The familiar cliches are still familiar: pompous and humourless, big hats,
old Goths writing concept albums about something important like death and
the afterworld, and whatever. It's almost as if you opened the Blue Peter
Goth Time Capsule from 1987. The familiar black cover, the obsidian shiny
art, the strained and ornate typography, the complete lack of any visual or
musical progression since 1989, and yet - it sounds timeless. As if it fell
fully formed from a world without time, and was opened with the gasp of
escaping air like the Well of Souls in "Raiders Of The Lost Ark."
Of course, there's more to it than that. "Mourning Sun" is
immense in its sheer black-painted balls and its stubbornly singular
vision. From the opening, ambient terror of "Shroud/Exordium", which is five
minutes of inocherently threatening mumbling (the entire lyric is "Closer.
Closer. Closer. Die"), to the final, bizarre Halloween Metal ProgRock of "In
The Year 2525," the Nephilim's latest release is the aural equivalent of a
sulkily vicious Manga film.
Musically, there's little progression from the
highpoint of "Elizium." The familiar ingredients: gravel-clad vocals,
shimmeringly elusive keyboard textures, driller-killer guitars and a
claustrophobically intense rhythm section, are matched with McCoy's
economically inhuman, cold vocals. Lyrics betray little, if anything of a
personality, and more of a philosophical concept that appears to encompass
fallen angels, death, eternal life, love, and God's Mighty Hand. Imagine
Johnny Cash singing this.
And whilst I appear to be hard on this, it's a
record I love. Like "Zoon" before it, the songs are so complex, the musical
themes interwoven so dextrously and coherently, that "Mourning Sun" is less
of a record, and more one fifty eight minute song in ten parts : a rock
symphony if you like. Sections rise and fall with the beating of waves,
musical and lyrical motifs reappear then vanish, guitars cut slices through
the airwaves, and a pummelling RSI-inducing bassline ripples like a Jurassic
Park monster. And then Carl McCoy's voice, seemingly oblivious to the
inherent self-parodiac nature of the medium, uncurls like God giving birth
or El Diablo himself going carol singing.

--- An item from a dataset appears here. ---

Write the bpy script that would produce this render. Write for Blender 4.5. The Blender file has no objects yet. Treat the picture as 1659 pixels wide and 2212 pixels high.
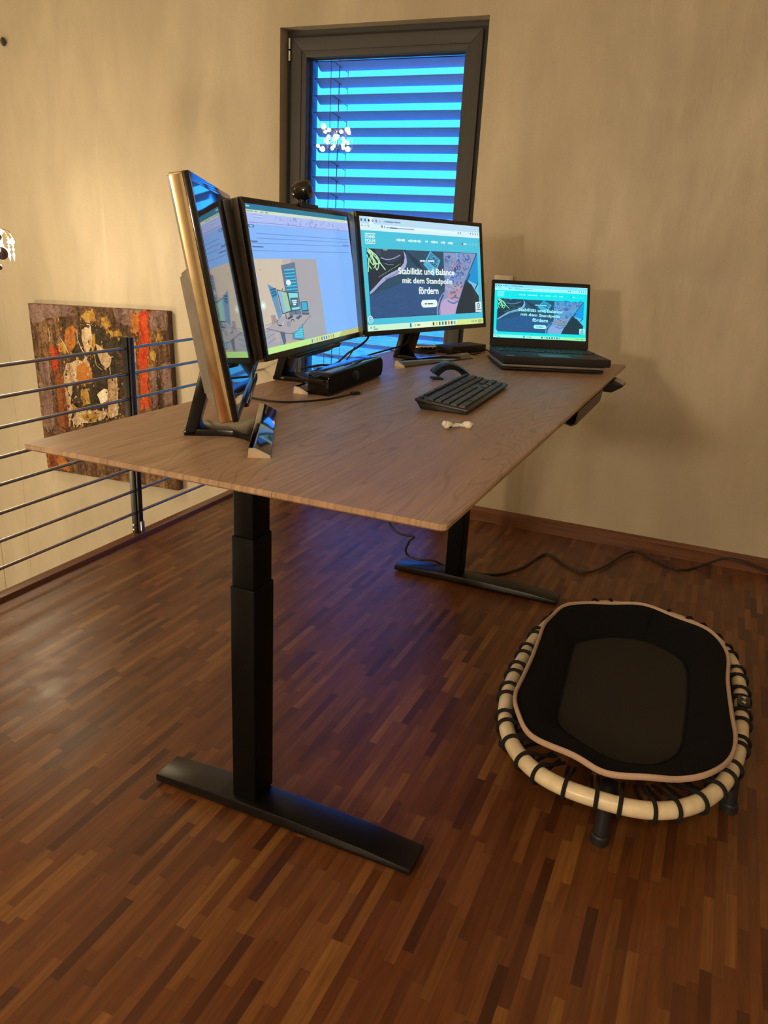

"LOOK UP! LOOK DOWN! LOOK! STRAIGHT INTO THE LIGHT!" he implores, like
some demented murderous clown doing a variation on "If You're Happy And You
Know It Clap Your Hands."
And "Mourning Sun" is great. Great to the scope of its vision, great to
the achievement, and great in it's ridiculous and overblown pomposity. Move
over Axl Rose, a new primadonna is in town.